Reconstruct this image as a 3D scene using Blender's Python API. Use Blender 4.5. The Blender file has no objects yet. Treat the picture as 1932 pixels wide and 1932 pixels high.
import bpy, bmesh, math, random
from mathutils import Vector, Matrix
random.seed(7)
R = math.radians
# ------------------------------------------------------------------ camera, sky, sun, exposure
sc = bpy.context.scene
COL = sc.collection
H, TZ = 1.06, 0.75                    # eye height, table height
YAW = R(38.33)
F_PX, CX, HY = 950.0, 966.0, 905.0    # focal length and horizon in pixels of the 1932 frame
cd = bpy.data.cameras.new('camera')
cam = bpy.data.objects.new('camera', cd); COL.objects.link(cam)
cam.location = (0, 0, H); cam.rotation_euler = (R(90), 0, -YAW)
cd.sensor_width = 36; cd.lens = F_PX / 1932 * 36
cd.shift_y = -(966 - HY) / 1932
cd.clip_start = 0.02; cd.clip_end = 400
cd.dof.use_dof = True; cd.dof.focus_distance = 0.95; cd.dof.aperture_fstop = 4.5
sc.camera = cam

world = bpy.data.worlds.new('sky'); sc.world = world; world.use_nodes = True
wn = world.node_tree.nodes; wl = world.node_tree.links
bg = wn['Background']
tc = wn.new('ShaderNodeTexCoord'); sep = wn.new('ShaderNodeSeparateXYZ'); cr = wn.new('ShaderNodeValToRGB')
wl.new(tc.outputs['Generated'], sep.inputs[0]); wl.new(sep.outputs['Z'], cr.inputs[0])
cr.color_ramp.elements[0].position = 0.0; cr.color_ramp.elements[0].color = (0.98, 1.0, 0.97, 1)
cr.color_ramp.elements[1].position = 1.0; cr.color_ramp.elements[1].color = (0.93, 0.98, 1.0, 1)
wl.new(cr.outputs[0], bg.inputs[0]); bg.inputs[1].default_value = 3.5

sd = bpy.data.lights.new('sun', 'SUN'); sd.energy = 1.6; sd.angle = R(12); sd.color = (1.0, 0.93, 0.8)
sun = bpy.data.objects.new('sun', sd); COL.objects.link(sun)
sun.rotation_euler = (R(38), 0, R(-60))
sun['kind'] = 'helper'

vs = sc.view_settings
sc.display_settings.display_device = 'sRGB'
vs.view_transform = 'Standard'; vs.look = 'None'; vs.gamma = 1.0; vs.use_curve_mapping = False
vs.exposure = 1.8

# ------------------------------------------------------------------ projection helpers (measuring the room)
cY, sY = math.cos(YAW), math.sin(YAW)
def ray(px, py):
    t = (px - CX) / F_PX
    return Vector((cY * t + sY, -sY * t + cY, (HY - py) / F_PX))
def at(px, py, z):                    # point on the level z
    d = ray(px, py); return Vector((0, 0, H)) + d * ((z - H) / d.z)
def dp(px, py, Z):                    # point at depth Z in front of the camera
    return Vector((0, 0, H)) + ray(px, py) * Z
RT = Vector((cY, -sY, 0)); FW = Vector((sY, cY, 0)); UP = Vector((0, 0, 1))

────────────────

Reproduce all of the data exactly as given.

*The answer*
Reconstruct this image as a 3D scene using Blender's Python API. Use Blender 4.5. The Blender file has no objects yet. Treat the picture as 1932 pixels wide and 1932 pixels high.
import bpy, bmesh, math, random
from mathutils import Vector, Matrix
random.seed(7)
R = math.radians
# ------------------------------------------------------------------ camera, sky, sun, exposure
sc = bpy.context.scene
COL = sc.collection
H, TZ = 1.06, 0.75                    # eye height, table height
YAW = R(38.33)
F_PX, CX, HY = 950.0, 966.0, 905.0    # focal length and horizon in pixels of the 1932 frame
cd = bpy.data.cameras.new('camera')
cam = bpy.data.objects.new('camera', cd); COL.objects.link(cam)
cam.location = (0, 0, H); cam.rotation_euler = (R(90), 0, -YAW)
cd.sensor_width = 36; cd.lens = F_PX / 1932 * 36
cd.shift_y = -(966 - HY) / 1932
cd.clip_start = 0.02; cd.clip_end = 400
cd.dof.use_dof = True; cd.dof.focus_distance = 0.95; cd.dof.aperture_fstop = 4.5
sc.camera = cam

world = bpy.data.worlds.new('sky'); sc.world = world; world.use_nodes = True
wn = world.node_tree.nodes; wl = world.node_tree.links
bg = wn['Background']
tc = wn.new('ShaderNodeTexCoord'); sep = wn.new('ShaderNodeSeparateXYZ'); cr = wn.new('ShaderNodeValToRGB')
wl.new(tc.outputs['Generated'], sep.inputs[0]); wl.new(sep.outputs['Z'], cr.inputs[0])
cr.color_ramp.elements[0].position = 0.0; cr.color_ramp.elements[0].color = (0.98, 1.0, 0.97, 1)
cr.color_ramp.elements[1].position = 1.0; cr.color_ramp.elements[1].color = (0.93, 0.98, 1.0, 1)
wl.new(cr.outputs[0], bg.inputs[0]); bg.inputs[1].default_value = 3.5

sd = bpy.data.lights.new('sun', 'SUN'); sd.energy = 1.6; sd.angle = R(12); sd.color = (1.0, 0.93, 0.8)
sun = bpy.data.objects.new('sun', sd); COL.objects.link(sun)
sun.rotation_euler = (R(38), 0, R(-60))
sun['kind'] = 'helper'

vs = sc.view_settings
sc.display_settings.display_device = 'sRGB'
vs.view_transform = 'Standard'; vs.look = 'None'; vs.gamma = 1.0; vs.use_curve_mapping = False
vs.exposure = 1.8

# ------------------------------------------------------------------ projection helpers (measuring the room)
cY, sY = math.cos(YAW), math.sin(YAW)
def ray(px, py):
    t = (px - CX) / F_PX
    return Vector((cY * t + sY, -sY * t + cY, (HY - py) / F_PX))
def at(px, py, z):                    # point on the level z
    d = ray(px, py); return Vector((0, 0, H)) + d * ((z - H) / d.z)
def dp(px, py, Z):                    # point at depth Z in front of the camera
    return Vector((0, 0, H)) + ray(px, py) * Z
RT = Vector((cY, -sY, 0)); FW = Vector((sY, cY, 0)); UP = Vector((0, 0, 1))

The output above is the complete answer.